⟨
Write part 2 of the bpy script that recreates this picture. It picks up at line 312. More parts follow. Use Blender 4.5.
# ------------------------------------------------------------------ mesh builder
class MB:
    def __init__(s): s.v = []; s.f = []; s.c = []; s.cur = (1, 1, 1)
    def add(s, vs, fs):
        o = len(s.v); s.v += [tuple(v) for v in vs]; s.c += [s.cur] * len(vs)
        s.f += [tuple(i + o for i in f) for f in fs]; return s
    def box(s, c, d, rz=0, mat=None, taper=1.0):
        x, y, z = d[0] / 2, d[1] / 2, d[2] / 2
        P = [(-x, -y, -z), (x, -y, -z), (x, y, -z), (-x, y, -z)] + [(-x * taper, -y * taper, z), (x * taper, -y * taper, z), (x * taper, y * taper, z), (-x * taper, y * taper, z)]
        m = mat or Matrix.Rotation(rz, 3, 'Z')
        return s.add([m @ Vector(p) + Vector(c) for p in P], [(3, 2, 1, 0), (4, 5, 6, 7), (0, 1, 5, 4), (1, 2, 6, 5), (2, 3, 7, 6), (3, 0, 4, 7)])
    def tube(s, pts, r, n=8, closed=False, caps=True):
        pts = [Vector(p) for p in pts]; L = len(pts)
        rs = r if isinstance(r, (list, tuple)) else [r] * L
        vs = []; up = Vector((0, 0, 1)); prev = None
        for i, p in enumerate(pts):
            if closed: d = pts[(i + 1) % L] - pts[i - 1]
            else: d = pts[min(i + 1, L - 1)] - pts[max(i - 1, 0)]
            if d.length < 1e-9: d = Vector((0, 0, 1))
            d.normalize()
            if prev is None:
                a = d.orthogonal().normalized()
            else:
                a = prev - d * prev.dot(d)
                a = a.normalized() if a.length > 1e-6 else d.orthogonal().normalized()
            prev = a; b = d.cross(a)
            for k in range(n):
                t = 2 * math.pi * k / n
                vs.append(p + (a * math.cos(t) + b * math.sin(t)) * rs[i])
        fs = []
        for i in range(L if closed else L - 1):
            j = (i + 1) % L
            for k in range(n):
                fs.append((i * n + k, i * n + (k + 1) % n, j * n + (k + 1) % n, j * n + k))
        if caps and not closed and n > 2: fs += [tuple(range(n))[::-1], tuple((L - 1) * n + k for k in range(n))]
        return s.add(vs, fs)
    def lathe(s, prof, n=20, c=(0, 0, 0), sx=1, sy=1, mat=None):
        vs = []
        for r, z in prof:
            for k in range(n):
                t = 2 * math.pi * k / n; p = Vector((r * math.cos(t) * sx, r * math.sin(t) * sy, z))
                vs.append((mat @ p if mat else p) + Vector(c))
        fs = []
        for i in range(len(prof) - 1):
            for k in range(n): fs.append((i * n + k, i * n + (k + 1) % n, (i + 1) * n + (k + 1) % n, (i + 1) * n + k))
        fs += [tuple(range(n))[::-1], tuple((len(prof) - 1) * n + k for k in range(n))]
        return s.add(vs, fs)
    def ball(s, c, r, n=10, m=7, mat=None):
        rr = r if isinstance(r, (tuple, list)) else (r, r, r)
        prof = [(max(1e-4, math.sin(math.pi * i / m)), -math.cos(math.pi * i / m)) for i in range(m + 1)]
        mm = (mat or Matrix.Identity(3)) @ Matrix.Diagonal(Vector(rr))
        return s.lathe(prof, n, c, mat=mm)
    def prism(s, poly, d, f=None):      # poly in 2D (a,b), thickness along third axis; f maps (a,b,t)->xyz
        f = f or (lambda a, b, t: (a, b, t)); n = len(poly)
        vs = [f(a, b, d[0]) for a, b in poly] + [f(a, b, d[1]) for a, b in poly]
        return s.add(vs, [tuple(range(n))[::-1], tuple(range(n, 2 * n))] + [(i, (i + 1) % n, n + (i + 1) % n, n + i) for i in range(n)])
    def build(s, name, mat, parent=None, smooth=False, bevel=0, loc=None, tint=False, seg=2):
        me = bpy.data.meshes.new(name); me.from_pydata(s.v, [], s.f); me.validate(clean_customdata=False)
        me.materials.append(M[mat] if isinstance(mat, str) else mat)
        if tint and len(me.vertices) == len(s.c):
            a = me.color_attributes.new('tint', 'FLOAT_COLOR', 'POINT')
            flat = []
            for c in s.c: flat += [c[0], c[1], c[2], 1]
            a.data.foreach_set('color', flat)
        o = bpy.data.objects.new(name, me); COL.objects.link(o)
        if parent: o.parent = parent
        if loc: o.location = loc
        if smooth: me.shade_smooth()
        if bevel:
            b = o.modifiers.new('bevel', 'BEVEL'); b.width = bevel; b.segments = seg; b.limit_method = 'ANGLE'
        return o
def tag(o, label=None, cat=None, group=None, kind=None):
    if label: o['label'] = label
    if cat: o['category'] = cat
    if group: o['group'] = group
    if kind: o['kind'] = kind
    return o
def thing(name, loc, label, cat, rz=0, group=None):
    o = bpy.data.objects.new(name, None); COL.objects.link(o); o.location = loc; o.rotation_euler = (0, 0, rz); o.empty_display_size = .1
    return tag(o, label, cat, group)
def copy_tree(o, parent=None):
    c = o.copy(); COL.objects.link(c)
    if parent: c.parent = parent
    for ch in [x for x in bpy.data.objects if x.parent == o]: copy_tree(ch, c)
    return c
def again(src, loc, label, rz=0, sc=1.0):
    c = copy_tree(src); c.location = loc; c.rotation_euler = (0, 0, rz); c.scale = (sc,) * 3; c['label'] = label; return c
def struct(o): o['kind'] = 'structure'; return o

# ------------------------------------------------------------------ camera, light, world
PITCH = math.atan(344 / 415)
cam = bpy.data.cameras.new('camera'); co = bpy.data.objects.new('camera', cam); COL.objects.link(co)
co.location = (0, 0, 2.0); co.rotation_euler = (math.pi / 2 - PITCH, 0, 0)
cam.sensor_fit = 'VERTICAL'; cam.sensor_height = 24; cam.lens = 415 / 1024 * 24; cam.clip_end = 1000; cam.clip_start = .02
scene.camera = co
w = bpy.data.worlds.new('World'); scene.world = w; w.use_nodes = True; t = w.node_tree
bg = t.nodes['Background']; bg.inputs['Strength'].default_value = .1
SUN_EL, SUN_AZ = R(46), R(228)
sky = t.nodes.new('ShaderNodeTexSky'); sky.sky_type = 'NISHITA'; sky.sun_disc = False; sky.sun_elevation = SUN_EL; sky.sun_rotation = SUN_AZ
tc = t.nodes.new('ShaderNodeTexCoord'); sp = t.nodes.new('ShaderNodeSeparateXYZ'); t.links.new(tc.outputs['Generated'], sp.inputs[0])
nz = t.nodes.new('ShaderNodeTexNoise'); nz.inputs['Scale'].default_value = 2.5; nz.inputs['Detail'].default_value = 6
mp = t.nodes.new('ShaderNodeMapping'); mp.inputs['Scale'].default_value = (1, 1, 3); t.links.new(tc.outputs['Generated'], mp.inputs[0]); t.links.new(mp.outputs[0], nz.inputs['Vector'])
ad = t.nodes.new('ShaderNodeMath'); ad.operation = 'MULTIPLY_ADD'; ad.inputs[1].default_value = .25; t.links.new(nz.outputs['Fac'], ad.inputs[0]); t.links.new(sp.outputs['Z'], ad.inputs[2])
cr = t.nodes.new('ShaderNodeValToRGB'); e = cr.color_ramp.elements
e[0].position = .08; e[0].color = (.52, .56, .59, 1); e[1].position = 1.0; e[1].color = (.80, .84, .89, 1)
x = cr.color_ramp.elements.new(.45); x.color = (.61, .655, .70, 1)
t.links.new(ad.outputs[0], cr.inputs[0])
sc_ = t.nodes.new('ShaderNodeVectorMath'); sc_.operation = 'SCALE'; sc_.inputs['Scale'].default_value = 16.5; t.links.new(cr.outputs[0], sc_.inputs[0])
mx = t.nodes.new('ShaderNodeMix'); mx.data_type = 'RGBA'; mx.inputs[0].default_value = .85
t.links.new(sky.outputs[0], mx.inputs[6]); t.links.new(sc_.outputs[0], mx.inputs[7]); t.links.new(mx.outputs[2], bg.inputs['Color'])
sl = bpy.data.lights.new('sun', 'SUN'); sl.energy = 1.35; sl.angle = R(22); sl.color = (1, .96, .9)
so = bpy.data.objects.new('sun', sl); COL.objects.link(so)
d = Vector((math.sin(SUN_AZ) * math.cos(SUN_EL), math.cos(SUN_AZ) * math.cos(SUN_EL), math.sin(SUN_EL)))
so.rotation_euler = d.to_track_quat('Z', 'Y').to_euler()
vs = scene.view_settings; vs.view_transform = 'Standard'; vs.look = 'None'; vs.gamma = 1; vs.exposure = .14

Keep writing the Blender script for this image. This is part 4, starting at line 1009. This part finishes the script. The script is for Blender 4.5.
⟩
*Prompt:* Pull out each line holding the string "script".

*Result:*
Write part 2 of the bpy script that recreates this picture. It picks up at line 312. More parts follow. Use Blender 4.5.
Keep writing the Blender script for this image. This is part 4, starting at line 1009. This part finishes the script. The script is for Blender 4.5.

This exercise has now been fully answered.